> _PROBLEM TO SOLVE_
From the first line of the listing below to the line with "C.camera = cam", print each line exactly, and nothing more. Leave out the pictures.

> _PROVIDED MATERIAL_
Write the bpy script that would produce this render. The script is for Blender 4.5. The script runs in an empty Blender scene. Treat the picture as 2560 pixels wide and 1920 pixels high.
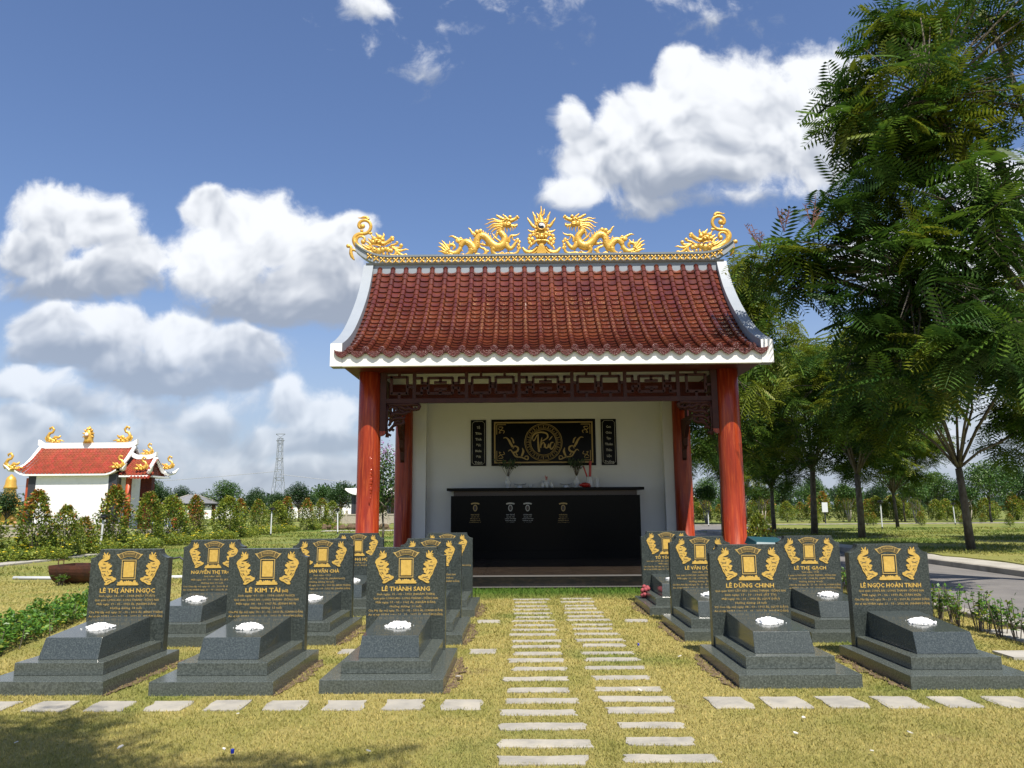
import bpy, math, random
import numpy as np
from mathutils import Vector, Matrix
C = bpy.context.scene
LINK = C.collection.objects.link
PI = math.pi

# ------------------------------------------------------------------ camera
H = 1.55
F_PX, PITCH, ROLL, YAW = 1875.5, 9.286, 0.424, 0.668
cd = bpy.data.cameras.new('camera'); cam = bpy.data.objects.new('camera', cd); LINK(cam)
cd.sensor_width = 36.0; cd.lens = 36.0 * F_PX / 2560.0; cd.clip_end = 3000; cd.clip_start = .05
cam.matrix_world = (Matrix.Translation((0, 0, H)) @ Matrix.Rotation(math.radians(YAW), 4, 'Z') @
                    Matrix.Rotation(math.radians(90 + PITCH), 4, 'X') @ Matrix.Rotation(math.radians(-ROLL), 4, 'Z'))
C.camera = cam

# ------------------------------------------------------------------ exposure, sun
C.view_settings.view_transform = 'Standard'; C.view_settings.look = 'None'
C.view_settings.exposure = 0.52; C.view_settings.gamma = 1.0
SUN_AZ, SUN_EL = 19.0, 60.0            # behind the viewer, a little to the right
sd = bpy.data.lights.new('sun', 'SUN'); sd.energy = 5.0; sd.angle = math.radians(.53); sd.color = (1, .93, .82)
so = bpy.data.objects.new('sun', sd); LINK(so)
a, e = math.radians(SUN_AZ), math.radians(SUN_EL)
sunv = Vector((math.sin(a) * math.cos(e), -math.cos(a) * math.cos(e), math.sin(e)))
so.rotation_euler = sunv.to_track_quat('Z', 'Y').to_euler(); so.location = sunv * 60

# calibration of the photograph: pixel -> direction (used to read sizes and places off the photo)
def ray(u, v):
    p, r, yw = math.radians(PITCH), math.radians(ROLL), math.radians(-YAW)
    A, B = u - 1280, v - 960
    px = A * math.cos(r) - B * math.sin(r); py = A * math.sin(r) + B * math.cos(r)
    X, U = px / F_PX, -py / F_PX
    y = math.cos(p) - U * math.sin(p); z = math.sin(p) + U * math.cos(p)
    c, s = math.cos(yw), math.sin(yw)
    return X * c + y * s, -X * s + y * c, z
def AT(u, v, Y):
    x, y, z = ray(u, v); return Vector((x / y * Y, Y, H + z / y * Y))

# ------------------------------------------------------------------ world: sky texture and clouds
W = bpy.data.worlds.new('World'); C.world = W; W.use_nodes = True
nt = W.node_tree; N = nt.nodes; L = nt.links; N.clear()
def nn(t, **k):
    n = N.new(t)
    for a_, b_ in k.items(): setattr(n, a_, b_)
    return n
def mth(op, a_, b_=None, c_=None, clamp=False):
    n = nn('ShaderNodeMath', operation=op, use_clamp=clamp)
    for i, v in enumerate((a_, b_, c_)):
        if v is None: continue
        if isinstance(v, (int, float)): n.inputs[i].default_value = v
        else: L.new(v, n.inputs[i])
    return n.outputs[0]
def smooth(x, lo, hi):
    n = nn('ShaderNodeMapRange', interpolation_type='SMOOTHSTEP'); L.new(x, n.inputs[0])
    n.inputs[1].default_value = lo; n.inputs[2].default_value = hi
    return n.outputs[0]
sky = nn('ShaderNodeTexSky', sky_type='NISHITA'); sky.sun_disc = False
sky.sun_elevation = math.radians(SUN_EL); sky.sun_rotation = math.radians(180 - SUN_AZ)
sky.altitude = 0; sky.air_density = 1.25; sky.dust_density = .5; sky.ozone_density = 3.2
tc = nn('ShaderNodeTexCoord'); sx = nn('ShaderNodeSeparateXYZ'); L.new(tc.outputs['Generated'], sx.inputs[0])
ysafe = mth('MAXIMUM', sx.outputs[1], .08)
cu = nn('ShaderNodeCombineXYZ'); L.new(mth('DIVIDE', sx.outputs[0], ysafe), cu.inputs[0]); L.new(mth('DIVIDE', sx.outputs[2], ysafe), cu.inputs[1])
# warp the coordinates so that the edges billow
def noise(vec, scale, det, rough, dist=0.0, color=False):
    n = nn('ShaderNodeTexNoise', noise_dimensions='3D'); L.new(vec, n.inputs['Vector'])
    n.inputs['Scale'].default_value = scale; n.inputs['Detail'].default_value = det
    n.inputs['Roughness'].default_value = rough; n.inputs['Distortion'].default_value = dist
    return n.outputs['Color' if color else 'Fac']
def vm(op, a_, b_):
    n = nn('ShaderNodeVectorMath', operation=op)
    for i, v in enumerate((a_, b_)):
        if isinstance(v, tuple): n.inputs[i].default_value = v
        else: L.new(v, n.inputs[i])
    return n.outputs[0]
wn = noise(cu.outputs[0], 7.0, 3, .5, 0, True)
w1 = vm('MULTIPLY', vm('SUBTRACT', wn, (.5, .5, .5)), (.10, .07, 0))
P0 = vm('ADD', cu.outputs[0], w1)
g = bpy.data.node_groups.new('puff', 'ShaderNodeTree')
for nm, st in (('P', 'NodeSocketVector'), ('F', 'NodeSocketFloat'), ('S', 'NodeSocketFloat'), ('C', 'NodeSocketVector'), ('R', 'NodeSocketVector'), ('G', 'NodeSocketFloat'), ('T', 'NodeSocketFloat')):
    g.interface.new_socket(nm, in_out='INPUT', socket_type=st)
for nm in ('F', 'S'): g.interface.new_socket(nm, in_out='OUTPUT', socket_type='NodeSocketFloat')
g.interface.new_socket('Q', in_out='OUTPUT', socket_type='NodeSocketVector')
gi, go = g.nodes.new('NodeGroupInput'), g.nodes.new('NodeGroupOutput')
def gv(op, a_, b_=None):
    n = g.nodes.new('ShaderNodeVectorMath'); n.operation = op; g.links.new(a_, n.inputs[0])
    if b_ is not None: g.links.new(b_, n.inputs[1])
    return n
def gm(op, *aa):
    n = g.nodes.new('ShaderNodeMath'); n.operation = op
    for i, v in enumerate(aa):
        if isinstance(v, (int, float)): n.inputs[i].default_value = v
        else: g.links.new(v, n.inputs[i])
    return n.outputs[0]
d_ = gv('MULTIPLY', gv('SUBTRACT', gi.outputs['P'], gi.outputs['C']).outputs[0], gi.outputs['R'])
f_ = gm('MULTIPLY', gm('SUBTRACT', 1.0, gv('LENGTH', d_.outputs[0]).outputs['Value']), gi.outputs['G'])
sp_ = g.nodes.new('ShaderNodeSeparateXYZ'); g.links.new(d_.outputs[0], sp_.inputs[0])
mr_ = g.nodes.new('ShaderNodeMapRange'); mr_.interpolation_type = 'SMOOTHSTEP'
g.links.new(gm('SUBTRACT', f_, gi.outputs['F']), mr_.inputs[0]); mr_.inputs[1].default_value = -.30; mr_.inputs[2].default_value = .30
mx_ = g.nodes.new('ShaderNodeMix'); mx_.data_type = 'FLOAT'
g.links.new(mr_.outputs[0], mx_.inputs[0]); g.links.new(gi.outputs['S'], mx_.inputs[2]); g.links.new(gm('MULTIPLY_ADD', sp_.outputs[1], .55, gi.outputs['T']), mx_.inputs[3])
g.links.new(gm('SMOOTH_MAX', gi.outputs['F'], f_, .25), go.inputs['F']); g.links.new(mx_.outputs[0], go.inputs['S'])
# hand the coordinates on through the chain, so that the renderer evaluates one lobe after another
nf_ = gm('MULTIPLY', mx_.outputs[0], 1e-9); cq_ = g.nodes.new('ShaderNodeCombineXYZ'); g.links.new(nf_, cq_.inputs[0])
g.links.new(gv('ADD', gi.outputs['P'], cq_.outputs[0]).outputs[0], go.inputs['Q'])
# cloud lobes (centre x, y, radius x, y in the photo's pixels, firmness)
PUFFS = [
 (140,530,125,90,1,.3),(245,550,120,90,1,.35),(90,620,125,85,1,.0),(300,650,110,85,1,.05),(200,695,210,70,1,-.25),
 (520,530,75,62,1,.35),(650,570,150,110,1,.5),(560,660,150,105,1,.3),(800,610,130,100,1,.35),(870,570,90,60,1,.35),(700,750,250,85,1,-.45),(860,740,190,90,1,-.5),(800,690,160,60,1,-.05),
 (130,810,115,80,1,.2),(270,820,140,75,1,.3),(430,835,150,70,1,.35),(600,880,150,85,1,.05),(330,905,190,60,.9,-.35),(480,945,230,50,.9,-.5),(160,880,150,45,.8,-.45),
 (720,1010,75,60,1,.4),(800,1050,120,78,1,.3),(760,1100,200,50,1,-.25),
 (510,1045,75,50,.8,.1),(70,955,120,45,.9,.4),(60,1060,180,75,.8,.1),(190,1000,150,50,.6,-.2),(300,1110,330,90,.45,-.1),(700,1160,360,70,.4,-.1),(420,1010,200,60,.3,-.3),
 (1710,175,75,70,1,.45),(1770,225,130,95,1,.45),(1880,215,140,100,1,.4),(1650,290,180,100,1,.4),(1850,320,240,120,1,.25),(1560,340,150,85,1,.35),(1420,320,50,75,.9,.3),(1500,410,150,70,.9,.15),
 (1430,475,85,50,.8,.25),(1700,420,250,75,.9,-.2),(2060,290,180,190,1,.35),(1660,490,240,40,.35,-.3),(1860,490,130,50,.35,-.05),
 (910,8,70,36,.45,.4),(1040,155,38,26,.04,.4),(1650,5,190,32,.06,.4),
 (2330,670,280,120,1,.4),(2480,480,200,110,.7,.4),(2350,1080,400,110,.6,.2),(1990,1080,180,110,.5,.1),
 (1300,1150,400,100,.4,.2),(-450,800,420,300,.9,.2),(3050,700,420,400,.9,.3),
]
Fs, Ss, PQ = None, None, P0
for (cx, cy, rx, ry, fm, tone) in PUFFS:
    x0, y0, z0 = ray(cx, cy); U0, V0 = x0 / y0, z0 / y0
    xa, ya, za = ray(cx + rx, cy); xb, yb, zb = ray(cx, cy - ry)
    gn = nn('ShaderNodeGroup'); gn.node_tree = g
    L.new(PQ, gn.inputs['P']); PQ = gn.outputs['Q']
    if Fs is None: gn.inputs['F'].default_value = -3.0; gn.inputs['S'].default_value = 0
    else: L.new(Fs, gn.inputs['F']); L.new(Ss, gn.inputs['S'])
    gn.inputs['C'].default_value = (U0, V0, 0); gn.inputs['R'].default_value = (1 / abs(xa / ya - U0), 1 / abs(zb / yb - V0), 0)
    gn.inputs['G'].default_value = fm; gn.inputs['T'].default_value = tone
    Fs, Ss = gn.outputs['F'], gn.outputs['S']
n1 = noise(P0, 9.0, 8, .58, .2)
n2 = noise(vm('ADD', P0, (3.1, 5.2, 1.0)), 30.0, 5, .62)
n3 = noise(P0, 13.0, 3, .5)
n3u = noise(vm('ADD', P0, (.006, .022, 0)), 13.0, 3, .5)
fld = mth('ADD', mth('ADD', Fs, mth('MULTIPLY', mth('SUBTRACT', n1, .5), 1.15)), mth('MULTIPLY', mth('SUBTRACT', n2, .5), .50))
dens = smooth(fld, -.05, .32)
bumpy = mth('MULTIPLY', mth('SUBTRACT', n3, n3u), 1.9)          # relief lit from above
shade = mth('ADD', mth('ADD', mth('MULTIPLY', Ss, .80), .47), mth('ADD', bumpy, mth('MULTIPLY', mth('SUBTRACT', n1, .5), .5)))
shade = smooth(shade, -.05, 1.0)
cc = nn('ShaderNodeMix', data_type='RGBA'); L.new(shade, cc.inputs[0])
CK = 1.0
cc.inputs[6].default_value = (3.3 * CK, 3.75 * CK, 4.6 * CK, 1); cc.inputs[7].default_value = (9.3 * CK, 9.5 * CK, 9.8 * CK, 1)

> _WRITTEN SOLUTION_
Write the bpy script that would produce this render. The script is for Blender 4.5. The script runs in an empty Blender scene. Treat the picture as 2560 pixels wide and 1920 pixels high.
import bpy, math, random
import numpy as np
from mathutils import Vector, Matrix
C = bpy.context.scene
LINK = C.collection.objects.link
PI = math.pi

# ------------------------------------------------------------------ camera
H = 1.55
F_PX, PITCH, ROLL, YAW = 1875.5, 9.286, 0.424, 0.668
cd = bpy.data.cameras.new('camera'); cam = bpy.data.objects.new('camera', cd); LINK(cam)
cd.sensor_width = 36.0; cd.lens = 36.0 * F_PX / 2560.0; cd.clip_end = 3000; cd.clip_start = .05
cam.matrix_world = (Matrix.Translation((0, 0, H)) @ Matrix.Rotation(math.radians(YAW), 4, 'Z') @
                    Matrix.Rotation(math.radians(90 + PITCH), 4, 'X') @ Matrix.Rotation(math.radians(-ROLL), 4, 'Z'))
C.camera = cam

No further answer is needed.